**EXERCISE DESCRIPTION:** Return only the lines running from the line with "Write a Blender" down to the line with "COL = scene.collection", both included, exactly as they appear.

**INPUT:**
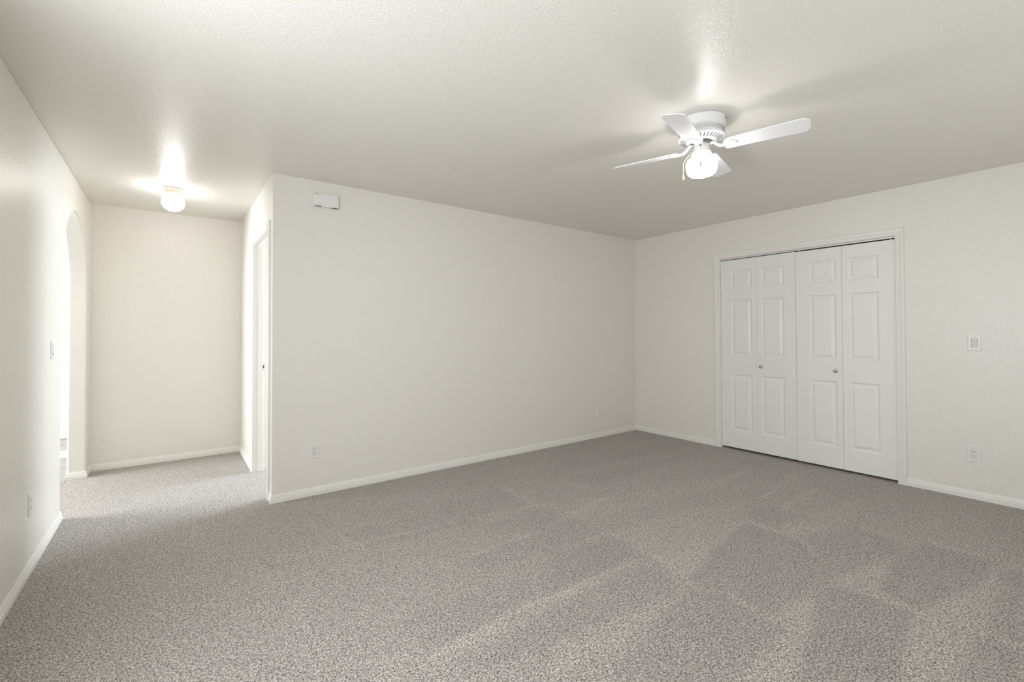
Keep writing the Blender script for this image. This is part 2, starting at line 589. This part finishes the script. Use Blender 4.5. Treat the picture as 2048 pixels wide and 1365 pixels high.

---

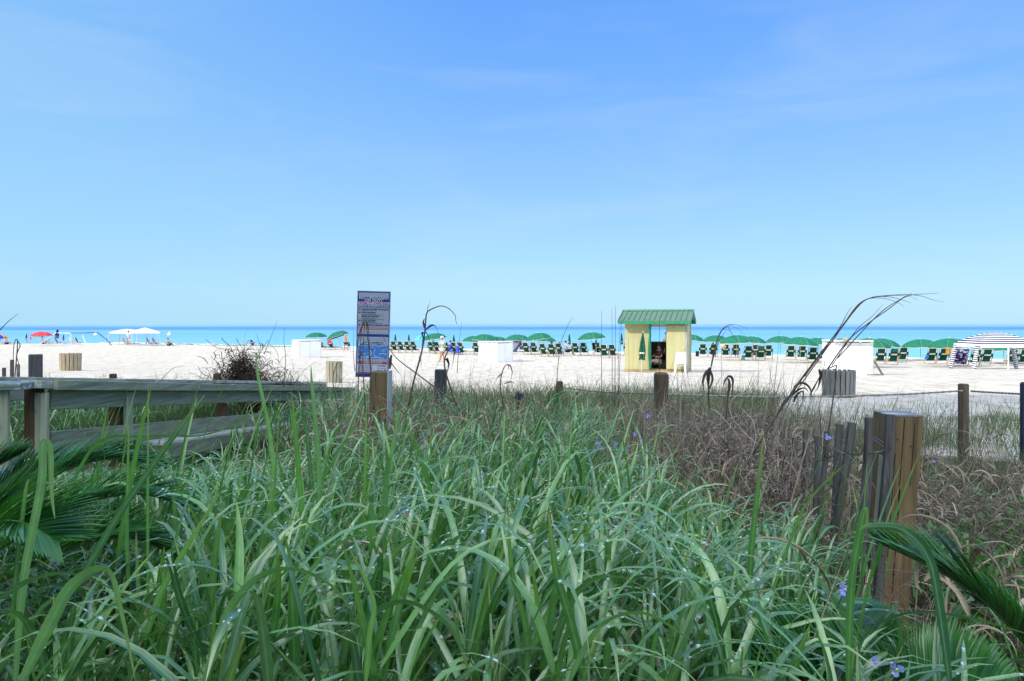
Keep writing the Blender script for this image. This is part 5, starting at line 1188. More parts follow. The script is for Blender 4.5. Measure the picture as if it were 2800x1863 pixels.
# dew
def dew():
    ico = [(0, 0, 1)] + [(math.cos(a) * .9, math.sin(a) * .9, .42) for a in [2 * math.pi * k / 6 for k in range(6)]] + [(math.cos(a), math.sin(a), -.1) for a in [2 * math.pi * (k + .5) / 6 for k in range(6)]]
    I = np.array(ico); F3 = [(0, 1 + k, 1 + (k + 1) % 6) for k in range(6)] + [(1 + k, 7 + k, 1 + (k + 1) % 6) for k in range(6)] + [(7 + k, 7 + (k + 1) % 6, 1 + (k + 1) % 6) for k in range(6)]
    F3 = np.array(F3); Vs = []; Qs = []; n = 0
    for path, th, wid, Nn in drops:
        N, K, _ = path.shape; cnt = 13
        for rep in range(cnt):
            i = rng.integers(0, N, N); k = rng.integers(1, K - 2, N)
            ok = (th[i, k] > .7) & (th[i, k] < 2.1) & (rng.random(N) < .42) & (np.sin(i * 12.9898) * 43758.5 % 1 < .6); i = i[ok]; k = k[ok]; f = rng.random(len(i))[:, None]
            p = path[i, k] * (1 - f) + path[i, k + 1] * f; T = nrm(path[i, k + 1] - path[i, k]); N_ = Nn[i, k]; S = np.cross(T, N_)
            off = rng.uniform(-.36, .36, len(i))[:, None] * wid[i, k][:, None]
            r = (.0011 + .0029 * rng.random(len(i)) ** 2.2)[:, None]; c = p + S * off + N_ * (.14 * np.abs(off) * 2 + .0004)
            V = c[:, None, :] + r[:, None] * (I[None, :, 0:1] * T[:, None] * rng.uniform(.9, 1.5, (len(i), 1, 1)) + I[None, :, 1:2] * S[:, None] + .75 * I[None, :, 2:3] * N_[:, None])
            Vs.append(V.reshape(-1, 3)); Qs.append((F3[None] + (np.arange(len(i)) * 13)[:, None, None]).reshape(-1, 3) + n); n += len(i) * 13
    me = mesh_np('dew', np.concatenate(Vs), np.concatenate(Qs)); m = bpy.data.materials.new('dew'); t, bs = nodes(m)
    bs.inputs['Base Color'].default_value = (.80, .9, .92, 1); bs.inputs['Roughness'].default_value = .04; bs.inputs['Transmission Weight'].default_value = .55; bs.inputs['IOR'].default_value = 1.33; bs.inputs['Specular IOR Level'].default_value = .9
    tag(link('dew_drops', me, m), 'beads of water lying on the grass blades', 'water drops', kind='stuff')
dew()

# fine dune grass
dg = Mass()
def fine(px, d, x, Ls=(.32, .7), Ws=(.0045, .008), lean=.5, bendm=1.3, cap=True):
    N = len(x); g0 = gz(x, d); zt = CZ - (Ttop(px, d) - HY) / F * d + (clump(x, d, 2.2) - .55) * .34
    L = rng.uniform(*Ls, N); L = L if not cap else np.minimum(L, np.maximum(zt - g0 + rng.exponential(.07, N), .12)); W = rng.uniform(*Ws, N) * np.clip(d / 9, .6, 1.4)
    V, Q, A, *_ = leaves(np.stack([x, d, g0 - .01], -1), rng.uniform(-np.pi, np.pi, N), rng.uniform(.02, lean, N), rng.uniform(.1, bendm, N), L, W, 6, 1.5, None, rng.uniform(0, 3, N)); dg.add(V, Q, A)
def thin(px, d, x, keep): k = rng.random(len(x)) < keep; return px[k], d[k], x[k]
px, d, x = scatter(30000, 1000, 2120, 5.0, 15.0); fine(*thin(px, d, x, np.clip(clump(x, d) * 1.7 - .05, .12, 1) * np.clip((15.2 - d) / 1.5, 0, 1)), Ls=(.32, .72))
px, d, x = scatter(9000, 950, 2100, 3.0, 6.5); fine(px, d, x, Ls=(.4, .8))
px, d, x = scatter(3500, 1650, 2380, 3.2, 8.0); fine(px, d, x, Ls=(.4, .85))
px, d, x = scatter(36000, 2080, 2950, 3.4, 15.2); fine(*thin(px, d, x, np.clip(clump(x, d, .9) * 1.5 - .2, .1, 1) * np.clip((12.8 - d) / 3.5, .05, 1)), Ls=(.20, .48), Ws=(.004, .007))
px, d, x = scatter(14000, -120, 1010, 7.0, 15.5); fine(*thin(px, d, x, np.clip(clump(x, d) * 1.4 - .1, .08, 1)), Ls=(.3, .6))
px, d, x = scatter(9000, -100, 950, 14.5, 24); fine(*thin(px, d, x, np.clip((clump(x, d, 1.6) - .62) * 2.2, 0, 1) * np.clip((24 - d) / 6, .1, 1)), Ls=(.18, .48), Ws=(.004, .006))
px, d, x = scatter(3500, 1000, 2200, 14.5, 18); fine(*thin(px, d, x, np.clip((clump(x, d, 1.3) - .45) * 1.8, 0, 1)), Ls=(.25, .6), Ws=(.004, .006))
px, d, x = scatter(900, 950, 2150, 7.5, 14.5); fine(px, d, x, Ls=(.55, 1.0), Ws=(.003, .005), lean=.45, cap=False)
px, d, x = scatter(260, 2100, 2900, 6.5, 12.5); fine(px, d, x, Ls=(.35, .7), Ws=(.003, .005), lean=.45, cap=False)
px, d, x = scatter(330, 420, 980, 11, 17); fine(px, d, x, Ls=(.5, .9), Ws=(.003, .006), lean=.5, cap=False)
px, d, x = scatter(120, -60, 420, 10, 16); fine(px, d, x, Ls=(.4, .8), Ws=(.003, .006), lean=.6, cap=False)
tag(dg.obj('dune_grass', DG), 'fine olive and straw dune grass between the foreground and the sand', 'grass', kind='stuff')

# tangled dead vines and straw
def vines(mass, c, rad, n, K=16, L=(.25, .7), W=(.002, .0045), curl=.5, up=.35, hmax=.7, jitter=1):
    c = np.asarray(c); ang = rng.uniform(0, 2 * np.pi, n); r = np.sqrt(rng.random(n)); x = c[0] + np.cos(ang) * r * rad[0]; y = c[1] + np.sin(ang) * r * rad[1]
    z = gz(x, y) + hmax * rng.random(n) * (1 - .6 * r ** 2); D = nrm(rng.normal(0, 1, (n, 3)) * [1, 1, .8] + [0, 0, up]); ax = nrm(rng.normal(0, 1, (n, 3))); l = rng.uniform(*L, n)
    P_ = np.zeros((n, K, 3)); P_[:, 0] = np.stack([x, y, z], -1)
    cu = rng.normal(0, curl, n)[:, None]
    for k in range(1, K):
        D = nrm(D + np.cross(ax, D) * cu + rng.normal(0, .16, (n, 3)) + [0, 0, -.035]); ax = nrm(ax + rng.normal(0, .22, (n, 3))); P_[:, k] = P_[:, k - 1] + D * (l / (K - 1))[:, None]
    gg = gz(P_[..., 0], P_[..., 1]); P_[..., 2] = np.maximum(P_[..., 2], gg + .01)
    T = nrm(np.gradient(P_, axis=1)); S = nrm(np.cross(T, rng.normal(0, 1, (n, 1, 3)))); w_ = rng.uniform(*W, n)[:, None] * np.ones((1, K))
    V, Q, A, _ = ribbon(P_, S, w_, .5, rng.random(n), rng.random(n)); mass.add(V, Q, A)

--

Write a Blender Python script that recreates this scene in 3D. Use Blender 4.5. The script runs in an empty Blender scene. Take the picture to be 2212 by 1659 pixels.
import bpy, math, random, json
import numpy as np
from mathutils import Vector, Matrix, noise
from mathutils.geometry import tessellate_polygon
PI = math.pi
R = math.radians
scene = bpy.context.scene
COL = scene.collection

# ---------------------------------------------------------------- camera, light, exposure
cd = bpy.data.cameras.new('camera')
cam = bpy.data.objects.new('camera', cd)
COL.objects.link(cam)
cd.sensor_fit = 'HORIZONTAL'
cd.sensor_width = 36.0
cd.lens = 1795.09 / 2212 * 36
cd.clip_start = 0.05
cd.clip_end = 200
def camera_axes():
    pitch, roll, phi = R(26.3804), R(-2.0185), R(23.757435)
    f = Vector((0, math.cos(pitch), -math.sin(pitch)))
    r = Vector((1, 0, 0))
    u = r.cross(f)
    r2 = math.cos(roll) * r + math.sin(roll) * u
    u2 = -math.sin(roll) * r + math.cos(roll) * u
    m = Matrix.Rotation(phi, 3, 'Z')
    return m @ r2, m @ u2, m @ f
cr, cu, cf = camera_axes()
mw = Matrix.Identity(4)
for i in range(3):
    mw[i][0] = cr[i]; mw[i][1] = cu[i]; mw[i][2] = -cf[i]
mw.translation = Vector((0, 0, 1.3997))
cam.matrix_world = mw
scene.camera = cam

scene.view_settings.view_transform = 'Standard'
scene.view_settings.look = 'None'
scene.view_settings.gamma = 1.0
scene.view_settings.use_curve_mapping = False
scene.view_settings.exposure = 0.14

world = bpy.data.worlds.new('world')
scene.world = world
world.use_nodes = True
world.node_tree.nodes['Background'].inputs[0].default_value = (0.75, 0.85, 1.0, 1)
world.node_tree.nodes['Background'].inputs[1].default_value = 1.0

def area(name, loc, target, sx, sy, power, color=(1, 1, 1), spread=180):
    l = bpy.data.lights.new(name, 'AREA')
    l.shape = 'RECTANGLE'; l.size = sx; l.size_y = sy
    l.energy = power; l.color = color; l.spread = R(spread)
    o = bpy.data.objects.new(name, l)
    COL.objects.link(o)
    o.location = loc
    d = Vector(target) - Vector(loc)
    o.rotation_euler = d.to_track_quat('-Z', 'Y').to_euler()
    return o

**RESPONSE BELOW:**
Write a Blender Python script that recreates this scene in 3D. Use Blender 4.5. The script runs in an empty Blender scene. Take the picture to be 2212 by 1659 pixels.
import bpy, math, random, json
import numpy as np
from mathutils import Vector, Matrix, noise
from mathutils.geometry import tessellate_polygon
PI = math.pi
R = math.radians
scene = bpy.context.scene
COL = scene.collection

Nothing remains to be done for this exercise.